Não fossem as "guerras culturais" (ó, Deus, como eu detesto essa expressão!) e Joe Biden ainda convidaria Ron DeSantis para ser seu vice.
Disse que concordava, em parte, com a The Economist. Mas discordo da ideia simplória de que a economia é tudo na vida. Fato: a própria revista lembra que, mesmo em matéria econômica, existem diferentes políticas fiscais ou ambientais, por exemplo.
Mas eu não falo disso. Existem dois temas que, nos Estados Unidos, e não só, cavam um abismo entre os conservadores e os progressistas: a segurança e a imigração.
Para ficarmos na caricatura, os conservadores tendem a ser mais severos com o crime e com a imigração. A esquerda é mais benevolente com ambos. Será que isso faz sentido?
Não faz, defende Slavoj Zizek na revista New Statesman a respeito dos motins na França. Ponto prévio: tenho concordado muito com Zizek nos últimos tempos, sobretudo quando ele escreve sobre a invasão russa da Ucrânia. Sinal de alarme? Mistério.
Seja como for, Zizek captou algo de essencial: a violência política pode ser justificada quando existe uma "visão emancipadora". Na Ucrânia, em 2014, havia essa visão: afastar o presidente Viktor Yanukovich, um marionete do Kremlin, e ter um governo que levasse o país para a União Europeia.
O mesmo no Irã, com a revolta das mulheres contra as imposições da chamada "polícia da moralidade".
Na França, a destruição teve apenas duas consequências: por um lado, atingir os mais pobres, que vivem nos bairros quentes; por outro, fortalecer a extrema-direita de Marine Le Pen.
Para Zizek, o maior erro da esquerda contemporânea é não assumir, sem complexos, a defesa da lei e da ordem.
Não são os ricos que pagam a conta da insegurança.

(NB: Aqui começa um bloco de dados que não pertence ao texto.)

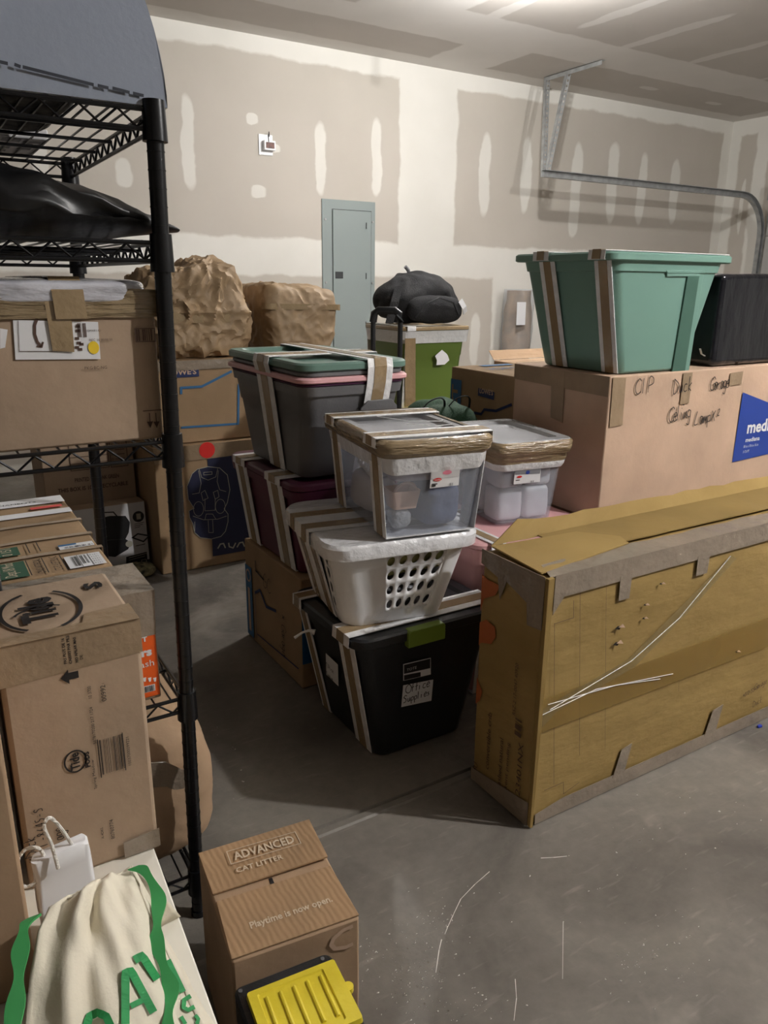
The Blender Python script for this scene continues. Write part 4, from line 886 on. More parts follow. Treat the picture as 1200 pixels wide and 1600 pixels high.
# perforated front wall via boolean-free construction: grid with hexagon-like oval holes
def holed_wall(P, us, vs, hole, nseg=12):
    """P(u,v)->point. us,vs cell borders. hole(i,j)->(cu,cv,ru,rv,tilt) or None"""
    bm = bmesh.new()
    for i in range(len(us)-1):
        for j in range(len(vs)-1):
            u0, u1, v0, v1 = us[i], us[i+1], vs[j], vs[j+1]; hh = hole(i, j)
            if hh is None: bm.faces.new([bm.verts.new(P(*p)) for p in ((u0, v0), (u1, v0), (u1, v1), (u0, v1))]); continue
            cu, cv = (u0+u1)/2, (v0+v1)/2; du, dv = (u1-u0)/2, (v1-v0)/2; ru, rv, tl = hh; inn = []; out = []
            for k in range(nseg*2):
                a = 2*math.pi*k/(nseg*2)+math.pi/4
                x_, y_ = ru*math.cos(a), rv*math.sin(a); inn.append((cu+x_+tl*y_, cv+y_))
                ca, sa = math.cos(a), math.sin(a); s_ = 1/max(abs(ca), abs(sa)); out.append((cu+du*ca*s_, cv+dv*sa*s_))
            n = len(inn); vi = [bm.verts.new(P(*p)) for p in inn]; vo = [bm.verts.new(P(*p)) for p in out]
            for k in range(n): bm.faces.new((vo[k], vo[(k+1) % n], vi[(k+1) % n], vi[k]))
    bmesh.ops.remove_doubles(bm, verts=bm.verts[:], dist=.0002); return bm
segs = [('y', -1), ('x', 1), ('y', 1), ('x', -1)]
def wallP(side):
    def P(u, v):
        sx, sy = bs(v); r = .05
        if side == 0: return Vector((u*(sx/2-r*1), -sy/2, z0+v*h))
        if side == 1: return Vector((sx/2, u*(sy/2-r), z0+v*h))
        if side == 2: return Vector((-u*(sx/2-r), sy/2, z0+v*h))
        return Vector((-sx/2, -u*(sy/2-r), z0+v*h))
    return P
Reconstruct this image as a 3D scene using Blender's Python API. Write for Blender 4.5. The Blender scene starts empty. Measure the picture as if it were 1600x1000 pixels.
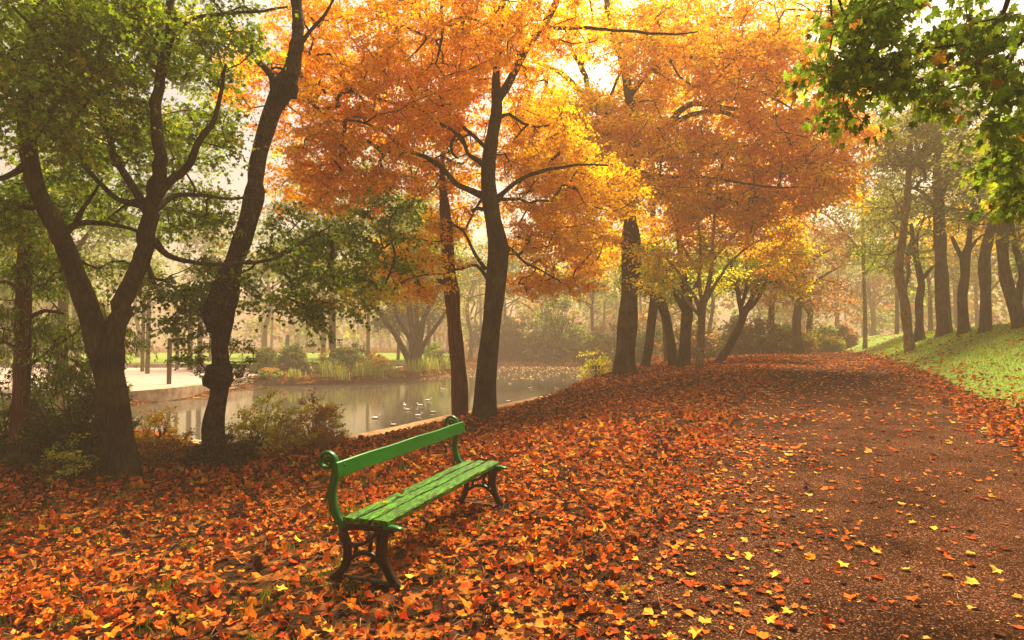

Esses vivem longe, em suas casas protegidas e confortáveis. São os pobres, em bairros degradados e com seus ônibus destruídos, que vivem com o coração nas mãos.
Com a imigração, aplico o mesmo raciocínio. O debate sobre o assunto é complexo e qualquer sentença sobre o impacto da imigração nos salários dos trabalhadores nativos deve ser visto com cautela.
Falamos de imigração legal ou ilegal? Falamos de trabalhadores qualificados ou não? Falamos de substituição de trabalhadores nativos ou complementaridade?
O debate não é para principiantes. Mas, às vezes, parece: a direita mais radical quer fechar as fronteiras; a esquerda radical quer abri-las, sem atender às ansiedades dos trabalhadores mais pobres, que, em certos casos, podem perder rendimento no curto prazo.
Como acontece com a insegurança, não são os mais ricos que devem temer a imigração. Pelo contrário: esses continuarão a precisar da empregada ou do motorista, de preferência pagando pouco.
São os mais pobres, por exemplo, que enfrentam a concorrência, mesmo que essa concorrência possa melhorar a economia como um todo.
Reformulo a premissa inicial: direita e esquerda ainda fazem sentido. Mas, em certas matérias, elas simplesmente trocaram de lugar.